Üzerinde yaşadığımız Dünya insanoğlunun okuludur. Bu okuldan mezun olmak için bir ömür gerek. Dünya okulundan öğrendiklerimizin veya öğrenemediklerimizin sınavını yine yaşantımız boyunca ve de sonrasında veriyoruz.  Dünyanın okul olduğunu Peygamberimizin (sav) hadisi şeriflerinden öğreniyoruz. Peygamberimiz (sav) diyor ki: “Beşikten mezara kadar ilim öğreniniz.”
 

Dünya denen okulun içerisinde geçirdiğimiz zamanın tamamı eğitim amaçlıdır. Her gün bir şeyler öğrenmiyorsak yaşamıyoruz, öğrendiklerimizi uygulamıyorsak öğrenmiyoruz demektir. 
Dünyayı önemsemek mi gerek, önemsememek mi gerek olduğunu daha çözemeyenlere ise yine hadisi şerif ile cevap vereceğim: “Hiç ölmeyecekmiş gibi dünya için, yarın ölecekmişiz gibi ahiret için çalışınız.”
 

Bir eğitim ve öğretim yılı daha baş döndüren bir hızla devam ediyor. Dünyanın yaratılışından bu yana eğitim ve öğretim gereksinim duyulmuştur. Okullar olmasa da eğitim ve öğretim her dönem yapılmıştır. Gün geçtikçe dünyada okul ve öğrenci sayısı artsa da insanın kalitesinin arttığını söyleyemeyiz. Demek ki okul ve öğrenci sayısı ile kalite arasında doğru orantı yok.

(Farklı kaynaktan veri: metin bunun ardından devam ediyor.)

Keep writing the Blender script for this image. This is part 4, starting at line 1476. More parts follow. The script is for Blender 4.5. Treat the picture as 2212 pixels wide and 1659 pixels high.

Bu orantıyı belki eğitime verilen önemle kurabiliriz. Milletimizin neredeyse dörtte biri öğrencidir. İstatistiklere baktığımızda bu sayının gelişme ve kalite ile doğru orantıda olmadığını görüyoruz.
 

Hata nerede? Eksiklik nerede? Mutlaka bir eksiğimiz ve hatamız var ki, nüfusumuzun dörtte biri öğrenci olmasına rağmen daha hala kat edeceğimiz çok yolumuz var. Dünya durdukça, insanlar yaşadıkça eğitim ve öğretim gereksinimi bitmeyecektir. Bitmemelidir de.

 

Fakat insan bir arpa boyu da olsa kat ettiği yolu görmek istiyor. Okullarımız ticari kaygılardan, günlük heva ve heveslerden, velilerin gösteriş ve egolarından, kurumların acemiliğinden, makamların baskısından ve en önemlisi öğretmenlerin vurdumduymazlığından kurtulması gerekiyor.
 

Elbette iyiye gittiğimiz konular vardır o konuyu ayrıca değerlendirmek gerek. Sağlam karakterli, öngörüsü yüksek ve kendisini sürekli yenileyen, geliştiren ve iyileştiren yöneticiler ile eğitimdeki vizyon ve misyon belirlemelerinde öğretmenler ön safta olmalıdır. Öğretmenlikten geçme bile olsa idareci ve yöneticilerin öğretmen kadar hassasiyet ve ön sezgileri kalmamıştır. Çünkü onlar artık daha iyi nasıl yükselebilirim ve koltuğumda daha fazla nasıl kalabilirim ve nasıl daha çok kazanırım kaygısı içerisine girmişlerdir.

 

Velilerimiz çocuklarını okulların kapısında bırakıp dönmelidirler. Çocuklarının okulda iyi öğrenci olabilme başarısı kendi ayaklarının üzerinde durabilmeleri ile doğrudan bağlantılıdır. Çocuklarının yanından ayrılmayan, onları sürekli diğer çocuklar ile kıyaslayan, üzerine giydiği reklam kokan elbisesi ile sınıftaki sıranın başında bekleyen veliler, çocuğunun bir sihirbaz maharetiyle adam olacağını zannediyorlar.
 

İşte burada sormak gerek: Eğitim şart mı? Eğitim şarttır. Hem de topyekûn milletimizin her ferdine, her an ve her daim. O zaman gelin bu işe bir el atalım. Gösteriş, para kazanma, makam, mevki ve zorunluluktan dolayı değil, gerçekten bize gerekli bilgileri, milli manevi değerlerimizi öğrenmek ve insan olmak için okullarımıza koşalım. Okullarımızdaki öğretmenlerimize güvenelim ve onları önyargılarımızla yargılamayalım. Çocuklarımız nasıl olsa bir şeyler öğreniyorlar hiç merek etmeyin,  bu konuda gösterdiğimiz hassasiyeti, eğitimi konusunda da gösterelim. Öğretimin telafisi olabilir ama eğitimin telafisi zor olur. Vesselam!!